→ **Task goal**: Transcribe the material from its first line onward, ending with the line that contains "x, z = W(px, py, Y);" and adding nothing beyond it.

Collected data
⟨

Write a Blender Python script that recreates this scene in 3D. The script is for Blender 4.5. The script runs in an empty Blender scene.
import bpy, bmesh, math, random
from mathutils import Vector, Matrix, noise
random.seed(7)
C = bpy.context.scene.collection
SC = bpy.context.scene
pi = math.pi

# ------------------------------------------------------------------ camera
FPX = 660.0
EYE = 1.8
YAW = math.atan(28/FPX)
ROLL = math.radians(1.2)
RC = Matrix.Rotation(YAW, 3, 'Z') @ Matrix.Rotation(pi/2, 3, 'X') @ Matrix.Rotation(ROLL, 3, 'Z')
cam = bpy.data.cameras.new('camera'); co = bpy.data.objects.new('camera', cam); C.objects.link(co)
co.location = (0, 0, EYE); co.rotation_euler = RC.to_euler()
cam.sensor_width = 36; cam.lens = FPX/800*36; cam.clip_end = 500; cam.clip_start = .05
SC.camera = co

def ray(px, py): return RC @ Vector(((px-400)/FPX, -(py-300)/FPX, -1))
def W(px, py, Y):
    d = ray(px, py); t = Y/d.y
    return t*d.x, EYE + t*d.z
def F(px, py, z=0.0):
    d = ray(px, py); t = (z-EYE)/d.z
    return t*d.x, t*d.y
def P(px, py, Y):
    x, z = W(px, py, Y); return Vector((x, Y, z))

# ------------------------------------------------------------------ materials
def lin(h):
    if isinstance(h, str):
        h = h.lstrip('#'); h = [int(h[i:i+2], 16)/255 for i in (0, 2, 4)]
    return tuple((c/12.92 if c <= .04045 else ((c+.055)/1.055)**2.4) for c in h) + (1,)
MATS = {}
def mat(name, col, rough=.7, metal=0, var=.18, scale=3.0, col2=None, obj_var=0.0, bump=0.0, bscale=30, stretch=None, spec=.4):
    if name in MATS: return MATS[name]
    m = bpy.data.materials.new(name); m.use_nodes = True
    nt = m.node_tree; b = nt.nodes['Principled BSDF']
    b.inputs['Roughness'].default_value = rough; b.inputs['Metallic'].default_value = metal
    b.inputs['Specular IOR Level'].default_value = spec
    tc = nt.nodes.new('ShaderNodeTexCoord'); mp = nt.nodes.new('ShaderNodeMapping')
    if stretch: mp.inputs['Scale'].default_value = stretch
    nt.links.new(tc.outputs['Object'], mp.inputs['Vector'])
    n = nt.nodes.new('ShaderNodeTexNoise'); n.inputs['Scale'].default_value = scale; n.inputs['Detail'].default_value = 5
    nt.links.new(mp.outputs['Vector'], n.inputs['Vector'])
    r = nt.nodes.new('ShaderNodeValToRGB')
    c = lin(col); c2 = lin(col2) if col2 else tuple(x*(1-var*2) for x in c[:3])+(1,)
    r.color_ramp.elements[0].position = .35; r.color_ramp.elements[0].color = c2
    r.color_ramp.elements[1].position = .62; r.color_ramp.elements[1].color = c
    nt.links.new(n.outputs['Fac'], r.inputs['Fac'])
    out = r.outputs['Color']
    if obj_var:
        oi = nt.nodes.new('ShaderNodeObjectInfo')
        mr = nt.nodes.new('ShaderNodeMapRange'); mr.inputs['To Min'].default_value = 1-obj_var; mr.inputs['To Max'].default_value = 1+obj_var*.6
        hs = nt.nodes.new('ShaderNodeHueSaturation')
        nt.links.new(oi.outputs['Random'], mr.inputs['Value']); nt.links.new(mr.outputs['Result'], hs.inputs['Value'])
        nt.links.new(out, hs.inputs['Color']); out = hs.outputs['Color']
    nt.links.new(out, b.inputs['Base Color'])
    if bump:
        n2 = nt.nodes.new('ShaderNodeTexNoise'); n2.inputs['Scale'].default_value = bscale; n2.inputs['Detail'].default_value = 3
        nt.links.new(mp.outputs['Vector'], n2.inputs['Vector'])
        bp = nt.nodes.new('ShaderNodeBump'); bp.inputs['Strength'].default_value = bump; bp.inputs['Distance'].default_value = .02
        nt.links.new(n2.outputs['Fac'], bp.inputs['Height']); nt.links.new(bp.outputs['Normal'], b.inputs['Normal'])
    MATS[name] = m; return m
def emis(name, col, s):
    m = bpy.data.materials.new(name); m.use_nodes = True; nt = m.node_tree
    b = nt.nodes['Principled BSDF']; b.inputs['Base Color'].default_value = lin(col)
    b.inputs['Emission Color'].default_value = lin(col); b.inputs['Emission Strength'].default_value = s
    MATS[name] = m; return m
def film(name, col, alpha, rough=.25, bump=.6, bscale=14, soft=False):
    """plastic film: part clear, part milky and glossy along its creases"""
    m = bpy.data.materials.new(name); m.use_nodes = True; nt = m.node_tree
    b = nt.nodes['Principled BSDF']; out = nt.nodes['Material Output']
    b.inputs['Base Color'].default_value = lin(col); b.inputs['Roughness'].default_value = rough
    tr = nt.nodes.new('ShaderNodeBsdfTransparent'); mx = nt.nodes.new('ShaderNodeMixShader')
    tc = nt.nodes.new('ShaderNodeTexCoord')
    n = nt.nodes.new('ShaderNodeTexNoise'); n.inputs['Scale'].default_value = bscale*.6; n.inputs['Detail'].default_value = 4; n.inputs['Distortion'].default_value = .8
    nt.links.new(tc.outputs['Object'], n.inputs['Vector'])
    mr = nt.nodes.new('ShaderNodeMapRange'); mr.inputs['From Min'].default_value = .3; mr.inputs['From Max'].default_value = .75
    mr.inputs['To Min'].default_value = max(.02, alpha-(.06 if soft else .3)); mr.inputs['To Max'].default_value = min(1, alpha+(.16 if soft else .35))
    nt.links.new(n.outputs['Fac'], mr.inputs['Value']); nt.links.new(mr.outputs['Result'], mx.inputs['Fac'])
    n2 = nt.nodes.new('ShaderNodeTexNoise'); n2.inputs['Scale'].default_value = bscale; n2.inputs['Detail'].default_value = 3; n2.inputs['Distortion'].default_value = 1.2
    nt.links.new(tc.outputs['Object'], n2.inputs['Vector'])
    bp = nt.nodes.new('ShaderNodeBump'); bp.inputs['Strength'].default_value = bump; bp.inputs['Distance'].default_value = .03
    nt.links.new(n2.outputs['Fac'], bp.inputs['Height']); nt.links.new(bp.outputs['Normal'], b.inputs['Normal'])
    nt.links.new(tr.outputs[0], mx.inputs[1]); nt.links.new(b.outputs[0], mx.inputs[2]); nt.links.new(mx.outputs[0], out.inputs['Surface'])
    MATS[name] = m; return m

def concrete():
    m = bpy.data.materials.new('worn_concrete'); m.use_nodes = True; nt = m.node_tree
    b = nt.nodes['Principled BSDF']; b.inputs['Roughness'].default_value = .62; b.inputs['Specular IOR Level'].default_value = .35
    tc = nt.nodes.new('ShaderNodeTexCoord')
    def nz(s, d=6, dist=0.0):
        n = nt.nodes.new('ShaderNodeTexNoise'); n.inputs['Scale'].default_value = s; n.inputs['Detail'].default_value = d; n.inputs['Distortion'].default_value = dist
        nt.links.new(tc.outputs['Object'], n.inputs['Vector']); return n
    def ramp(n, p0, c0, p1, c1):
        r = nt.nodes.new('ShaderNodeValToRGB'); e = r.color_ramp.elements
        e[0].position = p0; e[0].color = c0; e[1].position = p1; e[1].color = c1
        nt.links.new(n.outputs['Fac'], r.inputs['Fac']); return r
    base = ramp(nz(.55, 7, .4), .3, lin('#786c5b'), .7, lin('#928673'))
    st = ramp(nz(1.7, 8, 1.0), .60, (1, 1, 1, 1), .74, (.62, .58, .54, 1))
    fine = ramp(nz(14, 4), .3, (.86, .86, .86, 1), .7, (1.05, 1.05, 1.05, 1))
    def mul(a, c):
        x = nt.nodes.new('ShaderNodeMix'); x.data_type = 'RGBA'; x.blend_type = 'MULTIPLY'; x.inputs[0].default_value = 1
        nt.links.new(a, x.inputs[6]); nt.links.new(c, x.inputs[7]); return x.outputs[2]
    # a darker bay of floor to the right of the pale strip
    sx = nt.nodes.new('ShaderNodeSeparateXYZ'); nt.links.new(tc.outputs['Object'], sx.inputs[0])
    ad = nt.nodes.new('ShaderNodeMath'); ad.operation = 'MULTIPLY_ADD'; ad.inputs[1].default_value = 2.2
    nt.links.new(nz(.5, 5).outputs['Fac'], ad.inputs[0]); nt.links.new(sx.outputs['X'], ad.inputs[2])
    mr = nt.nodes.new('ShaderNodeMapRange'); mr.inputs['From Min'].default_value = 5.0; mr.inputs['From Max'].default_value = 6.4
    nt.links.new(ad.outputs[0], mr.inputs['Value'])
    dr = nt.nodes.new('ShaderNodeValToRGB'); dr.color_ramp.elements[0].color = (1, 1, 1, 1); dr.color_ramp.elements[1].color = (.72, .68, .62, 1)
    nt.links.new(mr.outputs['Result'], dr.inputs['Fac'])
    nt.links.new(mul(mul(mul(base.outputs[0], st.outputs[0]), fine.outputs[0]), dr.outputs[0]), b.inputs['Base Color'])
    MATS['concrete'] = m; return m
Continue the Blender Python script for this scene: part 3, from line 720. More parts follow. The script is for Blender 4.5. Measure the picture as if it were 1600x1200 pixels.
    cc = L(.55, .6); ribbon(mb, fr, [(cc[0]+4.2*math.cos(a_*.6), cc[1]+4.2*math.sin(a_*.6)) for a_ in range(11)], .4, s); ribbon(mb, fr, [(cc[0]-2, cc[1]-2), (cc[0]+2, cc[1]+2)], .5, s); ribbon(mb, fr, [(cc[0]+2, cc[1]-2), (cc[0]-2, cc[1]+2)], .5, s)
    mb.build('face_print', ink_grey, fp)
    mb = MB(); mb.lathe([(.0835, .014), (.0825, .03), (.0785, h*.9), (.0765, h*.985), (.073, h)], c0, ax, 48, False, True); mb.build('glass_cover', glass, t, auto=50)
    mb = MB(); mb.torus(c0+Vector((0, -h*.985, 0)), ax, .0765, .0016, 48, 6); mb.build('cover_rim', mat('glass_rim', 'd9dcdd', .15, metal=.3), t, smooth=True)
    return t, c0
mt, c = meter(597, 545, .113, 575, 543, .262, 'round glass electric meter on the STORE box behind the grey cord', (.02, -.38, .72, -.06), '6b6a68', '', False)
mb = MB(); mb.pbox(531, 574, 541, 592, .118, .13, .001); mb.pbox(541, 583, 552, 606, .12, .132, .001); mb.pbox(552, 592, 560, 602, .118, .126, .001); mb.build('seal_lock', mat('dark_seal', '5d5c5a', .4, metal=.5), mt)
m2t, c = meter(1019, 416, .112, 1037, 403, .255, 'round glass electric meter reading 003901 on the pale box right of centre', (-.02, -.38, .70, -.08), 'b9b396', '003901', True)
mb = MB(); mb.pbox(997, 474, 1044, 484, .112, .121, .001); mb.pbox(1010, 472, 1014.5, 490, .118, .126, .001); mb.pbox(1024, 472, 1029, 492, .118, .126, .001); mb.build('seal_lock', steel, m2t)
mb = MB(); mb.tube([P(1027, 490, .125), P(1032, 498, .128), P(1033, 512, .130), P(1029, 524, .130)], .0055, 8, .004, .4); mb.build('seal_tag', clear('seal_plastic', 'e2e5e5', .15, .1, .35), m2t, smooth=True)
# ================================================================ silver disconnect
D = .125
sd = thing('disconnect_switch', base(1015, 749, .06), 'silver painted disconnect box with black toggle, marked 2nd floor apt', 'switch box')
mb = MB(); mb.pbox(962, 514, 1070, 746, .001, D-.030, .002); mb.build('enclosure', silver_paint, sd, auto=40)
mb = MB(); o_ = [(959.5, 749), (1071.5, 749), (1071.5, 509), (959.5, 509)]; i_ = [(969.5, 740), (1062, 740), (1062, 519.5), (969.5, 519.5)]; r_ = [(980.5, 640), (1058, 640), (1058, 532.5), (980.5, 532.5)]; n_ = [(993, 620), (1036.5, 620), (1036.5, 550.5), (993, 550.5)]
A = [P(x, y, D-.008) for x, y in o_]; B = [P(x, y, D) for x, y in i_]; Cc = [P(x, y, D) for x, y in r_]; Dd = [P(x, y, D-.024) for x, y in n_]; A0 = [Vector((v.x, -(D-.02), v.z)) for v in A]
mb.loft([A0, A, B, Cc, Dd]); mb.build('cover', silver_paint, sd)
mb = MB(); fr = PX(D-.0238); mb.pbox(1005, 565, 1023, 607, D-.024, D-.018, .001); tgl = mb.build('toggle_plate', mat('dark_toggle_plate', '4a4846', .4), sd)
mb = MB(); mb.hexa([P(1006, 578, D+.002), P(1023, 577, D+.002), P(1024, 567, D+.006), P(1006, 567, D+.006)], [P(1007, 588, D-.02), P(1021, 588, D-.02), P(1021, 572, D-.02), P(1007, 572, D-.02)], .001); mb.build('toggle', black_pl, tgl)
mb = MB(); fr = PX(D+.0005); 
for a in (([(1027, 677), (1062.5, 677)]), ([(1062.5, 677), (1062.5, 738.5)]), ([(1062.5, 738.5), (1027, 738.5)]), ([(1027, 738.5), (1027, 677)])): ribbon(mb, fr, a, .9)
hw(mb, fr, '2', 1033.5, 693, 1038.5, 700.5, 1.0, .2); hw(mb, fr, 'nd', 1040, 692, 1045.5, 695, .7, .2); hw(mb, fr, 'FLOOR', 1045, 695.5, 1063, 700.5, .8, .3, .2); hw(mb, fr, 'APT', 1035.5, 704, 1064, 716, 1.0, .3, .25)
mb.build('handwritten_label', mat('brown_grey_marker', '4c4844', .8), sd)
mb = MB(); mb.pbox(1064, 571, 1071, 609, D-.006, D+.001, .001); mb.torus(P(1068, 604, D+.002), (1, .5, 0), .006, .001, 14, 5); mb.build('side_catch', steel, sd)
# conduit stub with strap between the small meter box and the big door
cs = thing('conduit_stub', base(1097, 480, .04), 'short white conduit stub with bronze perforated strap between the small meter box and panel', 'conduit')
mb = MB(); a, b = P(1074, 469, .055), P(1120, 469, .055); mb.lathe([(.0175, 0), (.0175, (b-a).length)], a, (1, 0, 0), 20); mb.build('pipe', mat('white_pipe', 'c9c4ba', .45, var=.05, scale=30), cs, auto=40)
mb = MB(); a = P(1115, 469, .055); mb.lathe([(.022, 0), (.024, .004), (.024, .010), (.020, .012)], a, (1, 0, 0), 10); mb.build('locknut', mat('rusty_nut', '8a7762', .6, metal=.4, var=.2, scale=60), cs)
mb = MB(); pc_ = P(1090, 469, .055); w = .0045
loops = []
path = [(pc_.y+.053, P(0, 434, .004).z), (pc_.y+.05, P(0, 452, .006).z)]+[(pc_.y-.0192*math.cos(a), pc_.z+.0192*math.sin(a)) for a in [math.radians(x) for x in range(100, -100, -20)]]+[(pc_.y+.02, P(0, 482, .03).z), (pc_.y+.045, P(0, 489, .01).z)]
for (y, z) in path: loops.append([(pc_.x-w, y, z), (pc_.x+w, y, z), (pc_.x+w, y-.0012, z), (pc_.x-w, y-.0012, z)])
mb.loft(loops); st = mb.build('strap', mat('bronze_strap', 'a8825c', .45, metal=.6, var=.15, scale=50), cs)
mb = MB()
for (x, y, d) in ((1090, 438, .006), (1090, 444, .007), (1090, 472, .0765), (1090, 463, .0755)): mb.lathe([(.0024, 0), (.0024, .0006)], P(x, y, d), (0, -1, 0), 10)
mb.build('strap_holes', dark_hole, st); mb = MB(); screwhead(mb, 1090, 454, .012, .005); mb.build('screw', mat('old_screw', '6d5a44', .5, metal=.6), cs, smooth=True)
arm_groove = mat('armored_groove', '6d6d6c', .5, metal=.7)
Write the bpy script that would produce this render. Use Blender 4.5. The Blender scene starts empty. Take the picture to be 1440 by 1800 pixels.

⟩

→ **Result for this task**:
Write a Blender Python script that recreates this scene in 3D. The script is for Blender 4.5. The script runs in an empty Blender scene.
import bpy, bmesh, math, random
from mathutils import Vector, Matrix, noise
random.seed(7)
C = bpy.context.scene.collection
SC = bpy.context.scene
pi = math.pi

# ------------------------------------------------------------------ camera
FPX = 660.0
EYE = 1.8
YAW = math.atan(28/FPX)
ROLL = math.radians(1.2)
RC = Matrix.Rotation(YAW, 3, 'Z') @ Matrix.Rotation(pi/2, 3, 'X') @ Matrix.Rotation(ROLL, 3, 'Z')
cam = bpy.data.cameras.new('camera'); co = bpy.data.objects.new('camera', cam); C.objects.link(co)
co.location = (0, 0, EYE); co.rotation_euler = RC.to_euler()
cam.sensor_width = 36; cam.lens = FPX/800*36; cam.clip_end = 500; cam.clip_start = .05
SC.camera = co

def ray(px, py): return RC @ Vector(((px-400)/FPX, -(py-300)/FPX, -1))
def W(px, py, Y):
    d = ray(px, py); t = Y/d.y
    return t*d.x, EYE + t*d.z
def F(px, py, z=0.0):
    d = ray(px, py); t = (z-EYE)/d.z
    return t*d.x, t*d.y
def P(px, py, Y):
    x, z = W(px, py, Y); return Vector((x, Y, z))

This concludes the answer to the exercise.